Friday, September 14, 2007

Cheney: Iraq is a "Quagmire"


Below is some seriously fucked up video footage of Dick Cheney explaining the difficulty in invading Iraq. In this interview from April 15th, 1994, Cheney reveals the reasons why invading Baghdad and toppling Saddam Hussein wouldn't be a great idea. He also stipulates that "not very many" American soldiers' lives were worth losing to take out Saddam during the Gulf War.

Here's a partial transcript of his interview:

"It's a quagmire if you go that far and tried to take on Iraq. The other thing is casualties. Everyone was impressed with the fact that we were able to do our job with as few casualties as we had. But for the 146 Americans killed in action and their families, it wasn't a cheap war. And the question for the President in terms of whether we went on to Baghdad and took additional casualties in an effort to get Saddam Hussein was 'how many more dead Americans is Saddam worth?' and our judgment was 'not very many' and I think that we got it right."



It's hard to believe that a man as principled as Dick Chaney would have a fundamental change of heart just six short years later after GW was in office. So I guess by "not very many," Chaney misspoke and really meant to say "3,000 more casualties."

And I'm sure it's a total coincidence that the very next year, Cheney -- who had no prior business experience -- left the Department of Defense to become the CEO of Halliburton Co., one of the biggest oil-services companies in the world. Under Cheney's leadership, Halliburton moved up from 73rd to 18th on the Pentagon's list of top contractors. The company garnered $2.3 billion in U.S. government contracts in 1995, which almost doubled the $1.2 billion it earned from the government previously.

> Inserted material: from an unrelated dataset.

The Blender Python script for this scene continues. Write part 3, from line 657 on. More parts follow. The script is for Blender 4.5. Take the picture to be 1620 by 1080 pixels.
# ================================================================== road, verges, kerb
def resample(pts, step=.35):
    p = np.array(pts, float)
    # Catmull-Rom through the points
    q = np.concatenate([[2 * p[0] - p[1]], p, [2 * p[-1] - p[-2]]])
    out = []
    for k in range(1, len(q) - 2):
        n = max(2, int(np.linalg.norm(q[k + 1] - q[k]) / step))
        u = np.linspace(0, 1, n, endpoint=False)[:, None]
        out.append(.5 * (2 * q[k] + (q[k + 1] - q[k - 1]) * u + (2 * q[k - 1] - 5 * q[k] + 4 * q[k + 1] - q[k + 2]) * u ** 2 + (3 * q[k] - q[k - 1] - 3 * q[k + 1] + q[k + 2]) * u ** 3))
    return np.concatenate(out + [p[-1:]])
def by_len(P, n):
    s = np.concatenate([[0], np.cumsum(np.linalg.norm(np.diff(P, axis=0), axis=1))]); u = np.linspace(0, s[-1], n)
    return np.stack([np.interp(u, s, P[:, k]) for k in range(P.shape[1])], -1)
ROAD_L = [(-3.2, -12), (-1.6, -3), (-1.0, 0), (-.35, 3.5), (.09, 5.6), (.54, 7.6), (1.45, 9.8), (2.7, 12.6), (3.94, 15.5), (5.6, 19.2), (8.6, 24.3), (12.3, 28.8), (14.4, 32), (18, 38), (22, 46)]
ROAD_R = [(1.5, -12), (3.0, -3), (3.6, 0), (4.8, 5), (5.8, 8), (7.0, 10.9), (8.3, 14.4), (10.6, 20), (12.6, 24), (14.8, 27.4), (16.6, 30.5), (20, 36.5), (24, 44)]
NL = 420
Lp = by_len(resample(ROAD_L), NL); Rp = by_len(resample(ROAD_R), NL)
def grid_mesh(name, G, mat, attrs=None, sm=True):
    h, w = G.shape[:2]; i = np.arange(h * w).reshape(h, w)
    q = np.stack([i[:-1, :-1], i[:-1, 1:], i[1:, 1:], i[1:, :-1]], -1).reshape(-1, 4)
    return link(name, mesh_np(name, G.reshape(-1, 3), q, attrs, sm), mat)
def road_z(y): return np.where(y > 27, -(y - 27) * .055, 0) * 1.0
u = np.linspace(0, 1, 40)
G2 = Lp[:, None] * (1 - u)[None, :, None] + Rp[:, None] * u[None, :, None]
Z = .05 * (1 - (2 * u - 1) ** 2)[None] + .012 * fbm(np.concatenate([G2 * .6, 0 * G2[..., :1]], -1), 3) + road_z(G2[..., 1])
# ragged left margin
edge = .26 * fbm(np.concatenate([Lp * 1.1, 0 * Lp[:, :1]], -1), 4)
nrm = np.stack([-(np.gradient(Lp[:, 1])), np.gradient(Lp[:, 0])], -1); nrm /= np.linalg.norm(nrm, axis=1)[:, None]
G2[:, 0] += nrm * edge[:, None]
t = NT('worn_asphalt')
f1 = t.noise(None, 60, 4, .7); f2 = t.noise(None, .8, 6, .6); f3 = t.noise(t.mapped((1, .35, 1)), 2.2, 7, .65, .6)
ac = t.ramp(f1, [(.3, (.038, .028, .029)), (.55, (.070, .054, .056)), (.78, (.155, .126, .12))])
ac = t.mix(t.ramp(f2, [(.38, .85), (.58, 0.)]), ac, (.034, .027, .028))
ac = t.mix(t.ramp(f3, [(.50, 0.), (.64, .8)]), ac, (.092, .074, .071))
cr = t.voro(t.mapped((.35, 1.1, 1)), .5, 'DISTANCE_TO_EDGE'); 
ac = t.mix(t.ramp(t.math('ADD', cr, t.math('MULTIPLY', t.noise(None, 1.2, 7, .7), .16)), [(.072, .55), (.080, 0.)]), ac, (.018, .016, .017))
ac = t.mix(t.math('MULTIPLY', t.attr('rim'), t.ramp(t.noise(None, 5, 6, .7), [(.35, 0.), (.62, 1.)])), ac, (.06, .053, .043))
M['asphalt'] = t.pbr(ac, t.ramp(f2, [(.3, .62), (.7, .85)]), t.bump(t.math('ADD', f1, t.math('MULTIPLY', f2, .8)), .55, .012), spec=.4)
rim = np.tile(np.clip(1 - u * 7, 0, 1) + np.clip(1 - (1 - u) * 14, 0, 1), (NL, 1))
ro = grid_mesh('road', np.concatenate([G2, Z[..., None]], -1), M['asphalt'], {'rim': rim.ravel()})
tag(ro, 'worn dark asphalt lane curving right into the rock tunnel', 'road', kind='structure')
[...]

According to the Center for Public Integrity, under Cheney's leadership the company also received $1.5 billion worth of assistance that year from government-sponsored agencies such as OPIC (Overseas Private Investment Corporation) and the Export-Import Bank, a huge increase compared to the $100 million that the company had received in federal loans and guarantees in the five years prior to Cheney's arrival. Years later, during a vice presidential debate with Joe Lieberman in the 2000 campaign, Cheney increduously asserted that "the government has absolutely nothing to do" with his financial success as chairman of Halliburton Co.

Cheney's integrity can also be seen as Halliburton honorably plead guilty to criminal charges that Halliburton *allegedly* violated a U.S. ban on exports to Libya by selling Col. Qaddafi six pulse neutron generators, devices that can be used to detonate nuclear weapons for which Halliburton paid a stiff $3.8 million penalty to settle the *alleged* violations. Hello, that's almost a FOUR MILLION DOLLAR penalty they had to pay. And you can bet that they learned their lesson and that that would be the last time that Halliburton ever tried to pull anything shady with the U.S. Federal Government ever again.